Hand back each line, unchanged, from the top down to the line where "for o in list(bpy.data.objects): bpy.data.objects.remove(o)" sits.

───── RECORD EXTRACTS ─────

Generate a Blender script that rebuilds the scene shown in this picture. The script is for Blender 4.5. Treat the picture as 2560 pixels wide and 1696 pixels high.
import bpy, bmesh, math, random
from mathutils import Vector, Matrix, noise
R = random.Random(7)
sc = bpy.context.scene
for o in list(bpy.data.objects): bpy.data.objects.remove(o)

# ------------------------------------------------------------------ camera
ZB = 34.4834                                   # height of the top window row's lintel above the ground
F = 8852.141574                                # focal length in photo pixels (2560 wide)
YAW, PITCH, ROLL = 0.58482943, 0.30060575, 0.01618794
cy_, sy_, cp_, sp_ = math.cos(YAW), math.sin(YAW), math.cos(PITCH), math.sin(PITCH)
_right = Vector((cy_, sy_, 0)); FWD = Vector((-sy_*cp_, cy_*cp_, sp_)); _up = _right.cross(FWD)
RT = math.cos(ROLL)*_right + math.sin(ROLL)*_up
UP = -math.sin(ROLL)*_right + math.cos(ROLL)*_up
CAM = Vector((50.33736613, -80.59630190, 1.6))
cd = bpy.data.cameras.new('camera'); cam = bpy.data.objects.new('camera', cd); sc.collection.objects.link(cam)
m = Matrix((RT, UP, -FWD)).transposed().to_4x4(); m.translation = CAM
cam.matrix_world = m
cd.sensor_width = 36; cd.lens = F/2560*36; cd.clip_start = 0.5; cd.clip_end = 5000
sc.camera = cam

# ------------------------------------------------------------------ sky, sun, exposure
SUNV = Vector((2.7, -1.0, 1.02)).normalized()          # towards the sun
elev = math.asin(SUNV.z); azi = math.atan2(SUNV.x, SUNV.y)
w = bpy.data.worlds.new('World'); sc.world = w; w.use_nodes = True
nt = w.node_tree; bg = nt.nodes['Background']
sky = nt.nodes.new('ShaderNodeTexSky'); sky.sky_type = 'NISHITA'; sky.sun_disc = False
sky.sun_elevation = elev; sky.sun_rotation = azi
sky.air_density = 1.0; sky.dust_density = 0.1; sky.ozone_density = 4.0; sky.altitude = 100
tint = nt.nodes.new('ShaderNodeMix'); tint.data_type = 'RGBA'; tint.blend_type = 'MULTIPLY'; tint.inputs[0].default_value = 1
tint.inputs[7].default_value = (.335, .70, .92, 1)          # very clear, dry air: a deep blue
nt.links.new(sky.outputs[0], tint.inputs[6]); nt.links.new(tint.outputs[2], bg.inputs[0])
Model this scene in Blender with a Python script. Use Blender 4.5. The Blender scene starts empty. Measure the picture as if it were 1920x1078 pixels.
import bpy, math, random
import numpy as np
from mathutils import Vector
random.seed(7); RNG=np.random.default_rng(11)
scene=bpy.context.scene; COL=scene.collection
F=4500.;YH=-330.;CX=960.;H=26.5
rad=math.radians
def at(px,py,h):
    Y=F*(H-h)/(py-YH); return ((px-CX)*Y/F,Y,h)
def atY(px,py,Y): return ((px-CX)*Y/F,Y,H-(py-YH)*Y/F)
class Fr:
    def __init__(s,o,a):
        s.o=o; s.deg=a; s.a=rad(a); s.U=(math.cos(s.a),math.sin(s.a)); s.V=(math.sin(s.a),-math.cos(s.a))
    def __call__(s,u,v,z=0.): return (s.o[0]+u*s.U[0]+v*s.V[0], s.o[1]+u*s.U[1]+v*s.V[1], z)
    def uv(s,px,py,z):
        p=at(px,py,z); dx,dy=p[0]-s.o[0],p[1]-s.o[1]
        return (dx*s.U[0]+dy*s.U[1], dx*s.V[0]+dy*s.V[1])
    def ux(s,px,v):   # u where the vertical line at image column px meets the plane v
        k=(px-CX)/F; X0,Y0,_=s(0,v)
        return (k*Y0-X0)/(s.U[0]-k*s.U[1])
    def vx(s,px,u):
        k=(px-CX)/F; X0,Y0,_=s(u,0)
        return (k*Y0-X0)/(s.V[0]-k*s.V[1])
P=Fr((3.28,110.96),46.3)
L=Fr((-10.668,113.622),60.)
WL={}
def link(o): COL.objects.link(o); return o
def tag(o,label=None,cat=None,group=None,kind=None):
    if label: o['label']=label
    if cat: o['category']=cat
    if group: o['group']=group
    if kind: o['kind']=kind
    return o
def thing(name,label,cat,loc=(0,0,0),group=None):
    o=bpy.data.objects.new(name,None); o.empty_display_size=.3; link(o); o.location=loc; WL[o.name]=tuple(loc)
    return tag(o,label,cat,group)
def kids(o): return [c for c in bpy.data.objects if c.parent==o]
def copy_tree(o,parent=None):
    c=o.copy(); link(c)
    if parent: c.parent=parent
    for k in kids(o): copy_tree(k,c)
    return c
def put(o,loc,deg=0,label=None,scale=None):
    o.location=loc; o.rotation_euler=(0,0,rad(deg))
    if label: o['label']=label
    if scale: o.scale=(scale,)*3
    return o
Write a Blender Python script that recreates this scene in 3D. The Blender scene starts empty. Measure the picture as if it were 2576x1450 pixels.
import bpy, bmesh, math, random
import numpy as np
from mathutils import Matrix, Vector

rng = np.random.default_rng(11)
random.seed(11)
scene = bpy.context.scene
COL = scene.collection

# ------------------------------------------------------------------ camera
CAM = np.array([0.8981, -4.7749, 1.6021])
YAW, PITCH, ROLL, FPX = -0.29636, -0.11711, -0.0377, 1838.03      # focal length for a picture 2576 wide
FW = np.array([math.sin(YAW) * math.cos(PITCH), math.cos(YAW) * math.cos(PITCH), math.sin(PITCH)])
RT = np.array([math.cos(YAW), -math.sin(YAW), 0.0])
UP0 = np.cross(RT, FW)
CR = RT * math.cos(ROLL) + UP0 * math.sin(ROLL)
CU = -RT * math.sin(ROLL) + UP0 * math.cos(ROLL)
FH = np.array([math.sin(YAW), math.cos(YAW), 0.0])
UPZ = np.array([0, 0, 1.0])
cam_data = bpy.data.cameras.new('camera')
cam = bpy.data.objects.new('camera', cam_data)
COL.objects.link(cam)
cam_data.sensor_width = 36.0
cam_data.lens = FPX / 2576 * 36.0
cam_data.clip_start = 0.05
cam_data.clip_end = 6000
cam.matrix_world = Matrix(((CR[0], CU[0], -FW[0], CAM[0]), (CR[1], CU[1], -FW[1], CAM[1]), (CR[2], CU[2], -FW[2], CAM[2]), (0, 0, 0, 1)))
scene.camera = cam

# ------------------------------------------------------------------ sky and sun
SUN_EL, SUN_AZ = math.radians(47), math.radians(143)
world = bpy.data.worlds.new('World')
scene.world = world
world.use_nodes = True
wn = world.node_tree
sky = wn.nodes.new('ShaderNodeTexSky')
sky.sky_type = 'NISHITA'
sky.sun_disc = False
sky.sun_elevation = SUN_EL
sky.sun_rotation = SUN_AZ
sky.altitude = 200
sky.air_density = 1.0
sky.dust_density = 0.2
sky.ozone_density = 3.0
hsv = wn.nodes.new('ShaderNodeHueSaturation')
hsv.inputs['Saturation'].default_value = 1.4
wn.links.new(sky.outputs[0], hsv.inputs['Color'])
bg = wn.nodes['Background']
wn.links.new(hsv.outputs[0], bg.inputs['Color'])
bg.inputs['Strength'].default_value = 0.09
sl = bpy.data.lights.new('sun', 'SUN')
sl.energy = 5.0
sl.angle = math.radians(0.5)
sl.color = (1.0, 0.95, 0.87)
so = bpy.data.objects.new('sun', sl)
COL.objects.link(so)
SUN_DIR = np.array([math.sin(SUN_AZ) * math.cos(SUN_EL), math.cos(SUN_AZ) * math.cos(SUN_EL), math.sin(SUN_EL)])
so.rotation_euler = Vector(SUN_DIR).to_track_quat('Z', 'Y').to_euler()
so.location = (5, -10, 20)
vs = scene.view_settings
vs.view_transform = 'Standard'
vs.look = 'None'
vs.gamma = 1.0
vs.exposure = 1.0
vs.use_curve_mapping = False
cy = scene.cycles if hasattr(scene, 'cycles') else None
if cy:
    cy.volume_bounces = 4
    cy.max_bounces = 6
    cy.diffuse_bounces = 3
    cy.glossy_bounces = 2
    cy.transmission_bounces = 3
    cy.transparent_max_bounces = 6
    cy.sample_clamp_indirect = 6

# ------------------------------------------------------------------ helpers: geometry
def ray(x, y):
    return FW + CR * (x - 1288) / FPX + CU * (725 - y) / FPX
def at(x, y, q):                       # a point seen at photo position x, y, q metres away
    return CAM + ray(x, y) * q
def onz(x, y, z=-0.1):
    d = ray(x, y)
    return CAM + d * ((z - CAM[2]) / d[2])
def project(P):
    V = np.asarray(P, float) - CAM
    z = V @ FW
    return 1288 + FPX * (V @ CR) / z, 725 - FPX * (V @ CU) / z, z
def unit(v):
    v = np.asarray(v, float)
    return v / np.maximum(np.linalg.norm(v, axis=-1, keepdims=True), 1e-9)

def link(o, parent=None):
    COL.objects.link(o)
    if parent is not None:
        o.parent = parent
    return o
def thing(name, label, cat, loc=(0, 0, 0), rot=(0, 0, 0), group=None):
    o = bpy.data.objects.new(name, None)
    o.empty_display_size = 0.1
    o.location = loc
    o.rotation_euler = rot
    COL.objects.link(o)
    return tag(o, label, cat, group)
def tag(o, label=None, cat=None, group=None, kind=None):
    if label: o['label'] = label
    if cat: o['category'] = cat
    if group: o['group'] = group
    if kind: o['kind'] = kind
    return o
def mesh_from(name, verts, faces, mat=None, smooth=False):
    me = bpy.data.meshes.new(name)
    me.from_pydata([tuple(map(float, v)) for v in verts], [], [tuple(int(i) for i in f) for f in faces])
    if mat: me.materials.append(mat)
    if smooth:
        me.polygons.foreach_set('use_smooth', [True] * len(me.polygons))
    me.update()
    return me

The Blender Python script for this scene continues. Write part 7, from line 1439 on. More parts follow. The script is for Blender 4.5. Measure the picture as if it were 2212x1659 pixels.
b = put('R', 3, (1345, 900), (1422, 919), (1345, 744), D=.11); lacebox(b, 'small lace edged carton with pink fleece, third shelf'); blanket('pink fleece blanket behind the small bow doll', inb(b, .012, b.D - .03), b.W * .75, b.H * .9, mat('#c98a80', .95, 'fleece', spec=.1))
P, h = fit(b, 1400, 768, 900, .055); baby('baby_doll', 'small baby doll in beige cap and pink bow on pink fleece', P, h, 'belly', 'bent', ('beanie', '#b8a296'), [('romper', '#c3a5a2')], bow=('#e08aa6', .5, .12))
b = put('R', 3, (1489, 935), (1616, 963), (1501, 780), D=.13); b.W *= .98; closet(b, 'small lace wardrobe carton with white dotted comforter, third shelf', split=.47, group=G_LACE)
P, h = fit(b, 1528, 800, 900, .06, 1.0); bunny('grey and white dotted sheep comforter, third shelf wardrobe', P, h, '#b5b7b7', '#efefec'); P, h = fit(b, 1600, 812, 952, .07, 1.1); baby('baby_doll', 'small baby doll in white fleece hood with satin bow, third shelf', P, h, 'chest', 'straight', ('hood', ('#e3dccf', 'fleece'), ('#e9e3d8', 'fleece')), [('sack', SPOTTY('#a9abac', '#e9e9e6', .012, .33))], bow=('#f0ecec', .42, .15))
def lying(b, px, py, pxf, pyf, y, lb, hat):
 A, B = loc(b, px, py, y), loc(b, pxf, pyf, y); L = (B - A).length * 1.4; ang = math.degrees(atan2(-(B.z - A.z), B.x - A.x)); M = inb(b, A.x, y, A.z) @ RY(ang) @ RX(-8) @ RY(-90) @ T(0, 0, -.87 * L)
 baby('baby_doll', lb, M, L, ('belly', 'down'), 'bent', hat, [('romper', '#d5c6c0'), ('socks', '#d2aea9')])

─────

## [SOLVED PROBLEM]
Generate a Blender script that rebuilds the scene shown in this picture. The script is for Blender 4.5. Treat the picture as 2560 pixels wide and 1696 pixels high.
import bpy, bmesh, math, random
from mathutils import Vector, Matrix, noise
R = random.Random(7)
sc = bpy.context.scene
for o in list(bpy.data.objects): bpy.data.objects.remove(o)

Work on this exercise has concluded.